* GOAL
Without including any pictures, copy each entry below exactly.

__________

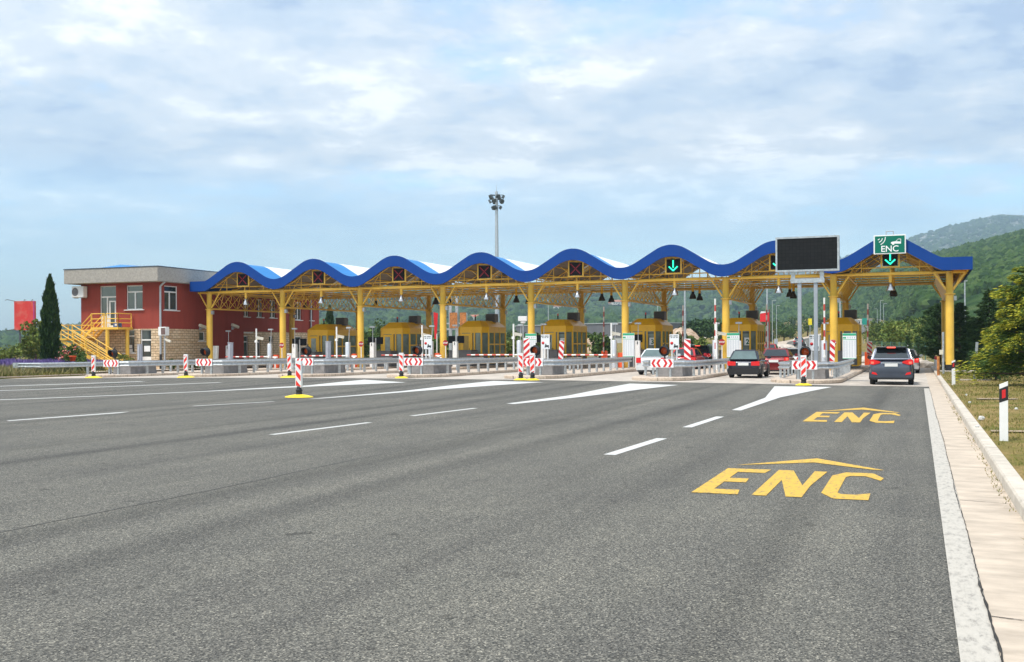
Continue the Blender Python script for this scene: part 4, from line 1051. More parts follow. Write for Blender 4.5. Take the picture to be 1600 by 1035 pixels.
wall('stone_wall', STONE, fo, fu, fn, BX1-BX0, 0, 3.18, [lo_win, lo_door]); wall('red_wall', REDWALL, fo, fu, fn, BX1-BX0, 3.18, 6.75, [up_door, up_win])
fd = window(fo, fu, fn, up_door, 'door', split=.42, top=.26); window(fo, fu, fn, up_win, top=.27); window(fo, fu, fn, lo_win, split=0, top=.27); window(fo, fu, fn, lo_door, 'door', split=0, top=.27, sill=False)
xo = BX0+up_door[1]-.08; b = MB(); M = Matrix.Rotation(R(28), 3, 'Z')
for c_, d_ in (((-.40, 0, 1.0), (.09, .05, 2.02)), ((-.005, 0, 1.0), (.09, .05, 2.02)), ((-.2, 0, 1.97), (.32, .05, .09)), ((-.2, 0, .08), (.32, .05, .18))): b.box(tuple(M@Vector(c_)+Vector((xo, BY+.03, 3.3))), d_, M=M)
lf = b.build('open_leaf', WHITE, fd); b = MB(); b.box(tuple(M@Vector((-.2, 0, 1.0))+Vector((xo, BY+.03, 3.3))), (.33, .012, 1.8), M=M); b.build('pane', GLASS, lf)
b = MB(); zc_ = (lo_door[3]-.25)*.5
for (xa, za, w_, h_) in ((lo_door[0]+.25, 1.5, .55, .42), (lo_win[0]+.3, 1.2, .3, .5), (lo_win[0]+.15, 1.75, .42, .25)): b.bb(BX0+xa, BX0+xa+w_, BY+.12, BY+.125, za, za+h_)
b.build('notice', WSIGN, bd)
def rx_(px): return onX(px, 500, BX1)[0]-BY
def rz_(px, py): return onX(px, py, BX1)[1]
ro, ru, rn = (BX1, BY), (0, 1), (1, 0)
rw = (rx_(257), rx_(278), rz_(267, 485), rz_(267, 447)); rs = (rx_(311), rx_(320.5), rz_(316, 533), rz_(316, 518.5))
JY = 10.1-.0                                                  # the wall steps back at BY+10.1
wall('stone_wall', STONE, ro, ru, rn, 6.0, 0, 3.18, [rs]); wall('red_wall', REDWALL, ro, ru, rn, 6.0, 3.18, 6.75, [rw])
window(ro, ru, rn, rw, top=.25, split=.45); window(ro, ru, rn, rs, split=0, top=0)
b = MB(); b.bb(BX1-1.6, BX1+.14, BY+6.0, BY+10.1, 0, 6.75); b.build('red_wall', REDWALL, bd)
X2 = BX1-.85; ro2 = (X2, BY+10.1); L2 = BYE-BY-10.1
def r2(px): return onX(px, 500, X2)[0]-BY-10.1
lows = [(r2(399), r2(407), .95, 2.75), (r2(420), r2(427), .95, 2.75), (r2(460), r2(471), .85, 2.75)]; door2 = (.12, r2(388), .2, 2.75)
ups = [(r2(379)+.1, r2(389), 4.35, 5.9), (r2(401), r2(410), 4.35, 5.9), (r2(421), r2(431), 4.35, 5.9), (r2(461), r2(471), 4.25, 5.9), (r2(484), r2(489), 4.25, 5.9)]
ups = [(a+.05, max(c, a+.5), z0, z1) for a, c, z0, z1 in ups]
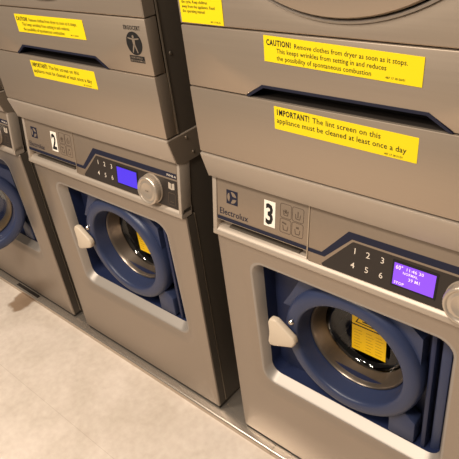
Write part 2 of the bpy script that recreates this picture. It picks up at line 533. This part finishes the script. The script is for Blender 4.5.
def screw(x, sg, y, z, parent):
    bm = new()
    prof = [(0.0038, 0.0), (0.0036, 0.0014), (0.0024, 0.0022), (0.0005, 0.0024)]
    loft(bm, [[(x + sg * h, y + r * math.cos(2 * PI * i / 16), z + r * math.sin(2 * PI * i / 16)) for i in range(16)] for r, h in prof], cap1=True)
    finish(bm, 'screw', M['screw'], parent)

def number_card(root, digit):
    global SHEAR
    SHEAR = True
    bm = new()
    sheet(bm, 0.1430, 0.1712, 0.7428, 0.7988, -0.0094 + 0.0014)
    nc = finish(bm, 'number_card', M['white'], root)
    nc['label'] = 'white number card with black ' + digit
    text_mesh([(digit, 0.1458, 0.7495, 0.0425, 2.2, 0.72)], 'numeral', M['black'], nc, -0.0094 + 0.0006)
    SHEAR = False

def screen_text(root):
    global SHEAR
    SHEAR = True
    text_mesh([('60\u00b0', 0.4350, 0.7495, 0.0080, 1.5, 0.8), ('11:46 30', 0.4535, 0.7510, 0.0060, 0.5, 1.05), ('NORMAL', 0.4490, 0.7430, 0.0050, 0.8, 0.9),
               ('39 M1', 0.4600, 0.7330, 0.0060, 0.6, 1.0), ('STOP', 0.4350, 0.7205, 0.0052, 1.2, 1.0)], 'screen_lettering', M['lcdtext'], root, -0.0094 + 0.0018 - 0.0008 - 0.0022)
    SHEAR = False

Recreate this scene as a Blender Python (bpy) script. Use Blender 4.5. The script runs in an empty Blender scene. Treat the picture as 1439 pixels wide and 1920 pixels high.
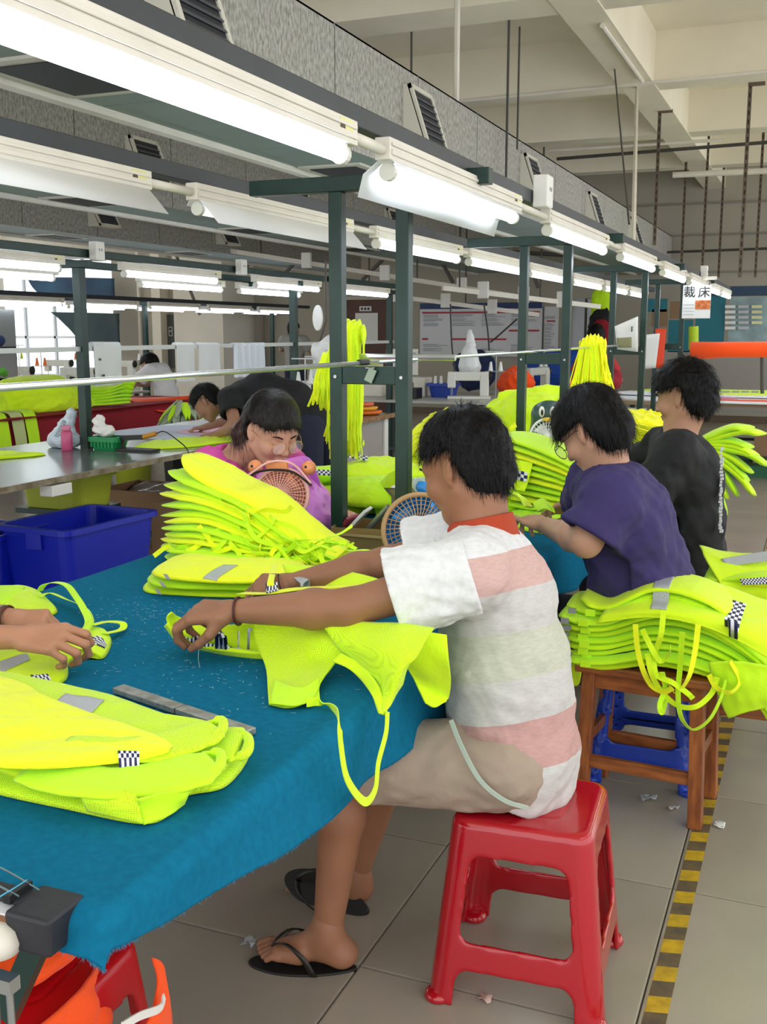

__________

* RESPONSE TO THE EXERCISE
Continue the Blender Python script for this scene: part 4, from line 1051. More parts follow. Write for Blender 4.5. Take the picture to be 1600 by 1035 pixels.
wall('stone_wall', STONE, fo, fu, fn, BX1-BX0, 0, 3.18, [lo_win, lo_door]); wall('red_wall', REDWALL, fo, fu, fn, BX1-BX0, 3.18, 6.75, [up_door, up_win])
fd = window(fo, fu, fn, up_door, 'door', split=.42, top=.26); window(fo, fu, fn, up_win, top=.27); window(fo, fu, fn, lo_win, split=0, top=.27); window(fo, fu, fn, lo_door, 'door', split=0, top=.27, sill=False)
xo = BX0+up_door[1]-.08; b = MB(); M = Matrix.Rotation(R(28), 3, 'Z')
for c_, d_ in (((-.40, 0, 1.0), (.09, .05, 2.02)), ((-.005, 0, 1.0), (.09, .05, 2.02)), ((-.2, 0, 1.97), (.32, .05, .09)), ((-.2, 0, .08), (.32, .05, .18))): b.box(tuple(M@Vector(c_)+Vector((xo, BY+.03, 3.3))), d_, M=M)
lf = b.build('open_leaf', WHITE, fd); b = MB(); b.box(tuple(M@Vector((-.2, 0, 1.0))+Vector((xo, BY+.03, 3.3))), (.33, .012, 1.8), M=M); b.build('pane', GLASS, lf)
b = MB(); zc_ = (lo_door[3]-.25)*.5
for (xa, za, w_, h_) in ((lo_door[0]+.25, 1.5, .55, .42), (lo_win[0]+.3, 1.2, .3, .5), (lo_win[0]+.15, 1.75, .42, .25)): b.bb(BX0+xa, BX0+xa+w_, BY+.12, BY+.125, za, za+h_)
b.build('notice', WSIGN, bd)
def rx_(px): return onX(px, 500, BX1)[0]-BY
def rz_(px, py): return onX(px, py, BX1)[1]
ro, ru, rn = (BX1, BY), (0, 1), (1, 0)
rw = (rx_(257), rx_(278), rz_(267, 485), rz_(267, 447)); rs = (rx_(311), rx_(320.5), rz_(316, 533), rz_(316, 518.5))
JY = 10.1-.0                                                  # the wall steps back at BY+10.1
wall('stone_wall', STONE, ro, ru, rn, 6.0, 0, 3.18, [rs]); wall('red_wall', REDWALL, ro, ru, rn, 6.0, 3.18, 6.75, [rw])
window(ro, ru, rn, rw, top=.25, split=.45); window(ro, ru, rn, rs, split=0, top=0)
b = MB(); b.bb(BX1-1.6, BX1+.14, BY+6.0, BY+10.1, 0, 6.75); b.build('red_wall', REDWALL, bd)
X2 = BX1-.85; ro2 = (X2, BY+10.1); L2 = BYE-BY-10.1
def r2(px): return onX(px, 500, X2)[0]-BY-10.1
lows = [(r2(399), r2(407), .95, 2.75), (r2(420), r2(427), .95, 2.75), (r2(460), r2(471), .85, 2.75)]; door2 = (.12, r2(388), .2, 2.75)
ups = [(r2(379)+.1, r2(389), 4.35, 5.9), (r2(401), r2(410), 4.35, 5.9), (r2(421), r2(431), 4.35, 5.9), (r2(461), r2(471), 4.25, 5.9), (r2(484), r2(489), 4.25, 5.9)]
ups = [(a+.05, max(c, a+.5), z0, z1) for a, c, z0, z1 in ups]
Write part 2 of the bpy script that recreates this picture. It picks up at line 533. This part finishes the script. The script is for Blender 4.5.
def screw(x, sg, y, z, parent):
    bm = new()
    prof = [(0.0038, 0.0), (0.0036, 0.0014), (0.0024, 0.0022), (0.0005, 0.0024)]
    loft(bm, [[(x + sg * h, y + r * math.cos(2 * PI * i / 16), z + r * math.sin(2 * PI * i / 16)) for i in range(16)] for r, h in prof], cap1=True)
    finish(bm, 'screw', M['screw'], parent)

def number_card(root, digit):
    global SHEAR
    SHEAR = True
    bm = new()
    sheet(bm, 0.1430, 0.1712, 0.7428, 0.7988, -0.0094 + 0.0014)
    nc = finish(bm, 'number_card', M['white'], root)
    nc['label'] = 'white number card with black ' + digit
    text_mesh([(digit, 0.1458, 0.7495, 0.0425, 2.2, 0.72)], 'numeral', M['black'], nc, -0.0094 + 0.0006)
    SHEAR = False

def screen_text(root):
    global SHEAR
    SHEAR = True
    text_mesh([('60\u00b0', 0.4350, 0.7495, 0.0080, 1.5, 0.8), ('11:46 30', 0.4535, 0.7510, 0.0060, 0.5, 1.05), ('NORMAL', 0.4490, 0.7430, 0.0050, 0.8, 0.9),
               ('39 M1', 0.4600, 0.7330, 0.0060, 0.6, 1.0), ('STOP', 0.4350, 0.7205, 0.0052, 1.2, 1.0)], 'screen_lettering', M['lcdtext'], root, -0.0094 + 0.0018 - 0.0008 - 0.0022)
    SHEAR = False

Recreate this scene as a Blender Python (bpy) script. Use Blender 4.5. The script runs in an empty Blender scene. Treat the picture as 1439 pixels wide and 1920 pixels high.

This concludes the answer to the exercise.